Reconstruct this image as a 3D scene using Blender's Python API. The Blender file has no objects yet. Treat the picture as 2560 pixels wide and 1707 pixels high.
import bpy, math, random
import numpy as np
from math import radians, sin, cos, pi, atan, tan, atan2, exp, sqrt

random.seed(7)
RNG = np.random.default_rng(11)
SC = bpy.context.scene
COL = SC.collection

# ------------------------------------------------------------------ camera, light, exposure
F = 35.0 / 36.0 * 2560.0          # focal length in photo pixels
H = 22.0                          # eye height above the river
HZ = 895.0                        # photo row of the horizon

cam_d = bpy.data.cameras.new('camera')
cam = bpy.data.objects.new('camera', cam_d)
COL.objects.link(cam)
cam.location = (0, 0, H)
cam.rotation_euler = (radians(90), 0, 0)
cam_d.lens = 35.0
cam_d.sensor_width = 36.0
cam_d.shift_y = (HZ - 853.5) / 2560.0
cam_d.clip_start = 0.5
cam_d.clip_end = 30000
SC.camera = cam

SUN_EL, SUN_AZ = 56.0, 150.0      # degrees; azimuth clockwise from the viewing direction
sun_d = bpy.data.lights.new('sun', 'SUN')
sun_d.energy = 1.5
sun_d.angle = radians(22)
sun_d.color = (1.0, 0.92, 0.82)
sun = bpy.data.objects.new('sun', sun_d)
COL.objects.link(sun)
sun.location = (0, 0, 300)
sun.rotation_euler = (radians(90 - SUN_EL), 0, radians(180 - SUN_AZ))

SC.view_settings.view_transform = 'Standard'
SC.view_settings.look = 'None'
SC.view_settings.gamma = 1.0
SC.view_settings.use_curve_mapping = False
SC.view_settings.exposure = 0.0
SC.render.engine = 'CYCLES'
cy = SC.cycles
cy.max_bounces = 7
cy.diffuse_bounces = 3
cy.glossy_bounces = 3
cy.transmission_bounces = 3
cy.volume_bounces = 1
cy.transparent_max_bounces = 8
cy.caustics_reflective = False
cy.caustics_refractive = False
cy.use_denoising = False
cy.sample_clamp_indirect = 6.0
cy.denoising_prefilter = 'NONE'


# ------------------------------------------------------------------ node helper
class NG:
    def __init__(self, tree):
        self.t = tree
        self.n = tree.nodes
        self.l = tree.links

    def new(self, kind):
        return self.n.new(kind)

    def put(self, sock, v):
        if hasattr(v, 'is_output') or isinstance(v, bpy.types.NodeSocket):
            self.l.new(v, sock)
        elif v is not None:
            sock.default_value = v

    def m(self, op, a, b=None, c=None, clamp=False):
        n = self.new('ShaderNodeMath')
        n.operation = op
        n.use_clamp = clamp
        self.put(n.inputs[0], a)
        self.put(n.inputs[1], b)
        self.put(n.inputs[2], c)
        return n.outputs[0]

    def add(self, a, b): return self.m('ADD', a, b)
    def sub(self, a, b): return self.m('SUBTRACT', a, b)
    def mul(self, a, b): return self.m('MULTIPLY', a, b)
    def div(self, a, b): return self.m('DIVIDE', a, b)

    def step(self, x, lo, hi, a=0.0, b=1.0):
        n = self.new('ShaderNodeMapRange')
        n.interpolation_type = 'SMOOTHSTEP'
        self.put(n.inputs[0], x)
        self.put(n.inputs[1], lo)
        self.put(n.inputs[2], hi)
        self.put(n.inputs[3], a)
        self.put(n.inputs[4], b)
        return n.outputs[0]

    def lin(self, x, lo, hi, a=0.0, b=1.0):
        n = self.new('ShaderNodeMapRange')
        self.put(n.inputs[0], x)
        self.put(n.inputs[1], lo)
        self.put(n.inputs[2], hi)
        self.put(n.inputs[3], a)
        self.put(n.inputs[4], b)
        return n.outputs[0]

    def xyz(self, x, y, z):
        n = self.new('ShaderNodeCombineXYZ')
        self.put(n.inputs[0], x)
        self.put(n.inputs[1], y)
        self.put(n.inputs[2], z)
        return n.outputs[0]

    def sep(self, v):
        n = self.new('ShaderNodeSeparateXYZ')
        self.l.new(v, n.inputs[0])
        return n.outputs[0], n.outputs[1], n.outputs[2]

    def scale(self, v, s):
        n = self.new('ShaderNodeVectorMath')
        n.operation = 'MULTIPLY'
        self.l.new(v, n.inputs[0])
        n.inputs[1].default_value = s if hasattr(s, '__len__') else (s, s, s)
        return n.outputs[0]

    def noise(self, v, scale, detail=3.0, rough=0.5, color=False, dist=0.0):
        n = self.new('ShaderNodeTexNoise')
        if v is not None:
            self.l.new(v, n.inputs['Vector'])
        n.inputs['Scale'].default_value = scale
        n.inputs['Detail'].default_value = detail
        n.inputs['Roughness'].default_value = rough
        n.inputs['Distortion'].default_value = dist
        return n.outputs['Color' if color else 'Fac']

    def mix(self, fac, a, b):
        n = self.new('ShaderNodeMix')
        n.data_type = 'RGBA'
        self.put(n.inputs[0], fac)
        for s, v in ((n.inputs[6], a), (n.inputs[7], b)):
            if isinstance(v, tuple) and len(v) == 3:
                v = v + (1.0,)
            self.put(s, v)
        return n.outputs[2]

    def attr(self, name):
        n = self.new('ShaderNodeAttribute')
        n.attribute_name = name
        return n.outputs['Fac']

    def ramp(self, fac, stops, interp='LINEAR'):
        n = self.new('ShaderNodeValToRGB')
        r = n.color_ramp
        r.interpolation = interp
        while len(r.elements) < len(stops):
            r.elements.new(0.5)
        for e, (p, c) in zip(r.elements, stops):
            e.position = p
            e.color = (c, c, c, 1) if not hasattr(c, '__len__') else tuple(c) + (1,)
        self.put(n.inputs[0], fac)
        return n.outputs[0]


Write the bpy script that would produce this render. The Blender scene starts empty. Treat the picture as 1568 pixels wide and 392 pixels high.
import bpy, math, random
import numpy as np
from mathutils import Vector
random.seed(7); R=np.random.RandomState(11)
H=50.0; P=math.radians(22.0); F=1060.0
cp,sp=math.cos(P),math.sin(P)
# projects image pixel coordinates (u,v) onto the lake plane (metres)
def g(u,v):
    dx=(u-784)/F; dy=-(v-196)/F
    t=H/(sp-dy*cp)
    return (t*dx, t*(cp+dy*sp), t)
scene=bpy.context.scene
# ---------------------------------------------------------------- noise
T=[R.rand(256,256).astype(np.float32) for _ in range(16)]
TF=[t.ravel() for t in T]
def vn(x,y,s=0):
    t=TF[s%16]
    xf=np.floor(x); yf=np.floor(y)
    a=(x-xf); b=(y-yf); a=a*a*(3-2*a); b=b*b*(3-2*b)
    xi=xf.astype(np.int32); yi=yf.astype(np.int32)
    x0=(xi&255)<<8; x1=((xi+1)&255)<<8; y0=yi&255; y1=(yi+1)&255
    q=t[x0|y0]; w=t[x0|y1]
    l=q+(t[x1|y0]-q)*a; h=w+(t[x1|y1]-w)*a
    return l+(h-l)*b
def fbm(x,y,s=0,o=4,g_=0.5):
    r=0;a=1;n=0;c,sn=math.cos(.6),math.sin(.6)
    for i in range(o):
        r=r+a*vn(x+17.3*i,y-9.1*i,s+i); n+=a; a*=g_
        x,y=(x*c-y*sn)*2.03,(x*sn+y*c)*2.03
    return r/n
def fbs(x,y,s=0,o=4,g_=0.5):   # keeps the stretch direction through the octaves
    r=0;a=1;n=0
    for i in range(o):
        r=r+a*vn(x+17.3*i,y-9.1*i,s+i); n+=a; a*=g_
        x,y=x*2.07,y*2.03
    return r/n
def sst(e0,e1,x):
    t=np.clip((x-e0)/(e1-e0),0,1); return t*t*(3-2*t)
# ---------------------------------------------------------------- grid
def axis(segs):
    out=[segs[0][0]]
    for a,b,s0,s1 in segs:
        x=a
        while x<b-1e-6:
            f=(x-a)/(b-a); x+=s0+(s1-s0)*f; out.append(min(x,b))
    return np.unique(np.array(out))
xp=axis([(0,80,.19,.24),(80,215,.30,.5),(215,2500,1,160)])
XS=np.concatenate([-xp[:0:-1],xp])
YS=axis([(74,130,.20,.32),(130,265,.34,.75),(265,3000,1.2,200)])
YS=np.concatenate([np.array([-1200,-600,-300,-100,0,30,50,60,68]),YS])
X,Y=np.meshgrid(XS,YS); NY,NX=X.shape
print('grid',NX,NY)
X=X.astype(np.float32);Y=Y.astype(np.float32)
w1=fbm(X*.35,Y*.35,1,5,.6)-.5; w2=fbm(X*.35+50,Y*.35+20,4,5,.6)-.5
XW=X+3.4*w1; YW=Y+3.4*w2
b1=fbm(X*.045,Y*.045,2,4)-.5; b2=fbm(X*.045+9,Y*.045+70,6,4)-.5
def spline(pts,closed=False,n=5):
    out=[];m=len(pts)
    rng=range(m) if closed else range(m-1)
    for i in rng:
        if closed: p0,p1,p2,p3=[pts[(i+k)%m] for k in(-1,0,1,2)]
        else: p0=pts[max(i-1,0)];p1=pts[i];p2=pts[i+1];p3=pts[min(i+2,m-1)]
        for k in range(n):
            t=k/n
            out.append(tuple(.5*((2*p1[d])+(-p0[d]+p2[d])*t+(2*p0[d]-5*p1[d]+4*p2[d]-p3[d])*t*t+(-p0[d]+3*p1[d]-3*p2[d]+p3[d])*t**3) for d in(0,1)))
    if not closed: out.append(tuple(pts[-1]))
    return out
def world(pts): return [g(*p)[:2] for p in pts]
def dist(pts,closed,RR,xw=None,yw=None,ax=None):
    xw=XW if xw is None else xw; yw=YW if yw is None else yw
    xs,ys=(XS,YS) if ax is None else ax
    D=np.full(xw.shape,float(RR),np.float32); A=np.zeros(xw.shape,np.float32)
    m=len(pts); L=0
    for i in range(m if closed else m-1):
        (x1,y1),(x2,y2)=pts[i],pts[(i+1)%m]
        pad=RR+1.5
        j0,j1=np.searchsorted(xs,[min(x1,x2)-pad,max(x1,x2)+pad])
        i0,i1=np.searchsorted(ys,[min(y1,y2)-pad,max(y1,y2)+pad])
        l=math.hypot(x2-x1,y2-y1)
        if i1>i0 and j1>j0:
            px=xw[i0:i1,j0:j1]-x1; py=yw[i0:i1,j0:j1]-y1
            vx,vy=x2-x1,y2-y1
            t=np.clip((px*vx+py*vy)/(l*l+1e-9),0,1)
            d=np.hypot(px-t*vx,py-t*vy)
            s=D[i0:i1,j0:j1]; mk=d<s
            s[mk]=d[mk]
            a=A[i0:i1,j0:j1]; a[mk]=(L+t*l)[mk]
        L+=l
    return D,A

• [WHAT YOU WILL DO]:
Begin at the top of the records above and quote each line exactly, ending with the line that contains "COL = SC.collection".

• [ANSWER TO THIS PROBLEM]:
Reconstruct this image as a 3D scene using Blender's Python API. The Blender file has no objects yet. Treat the picture as 2560 pixels wide and 1707 pixels high.
import bpy, math, random
import numpy as np
from math import radians, sin, cos, pi, atan, tan, atan2, exp, sqrt

random.seed(7)
RNG = np.random.default_rng(11)
SC = bpy.context.scene
COL = SC.collection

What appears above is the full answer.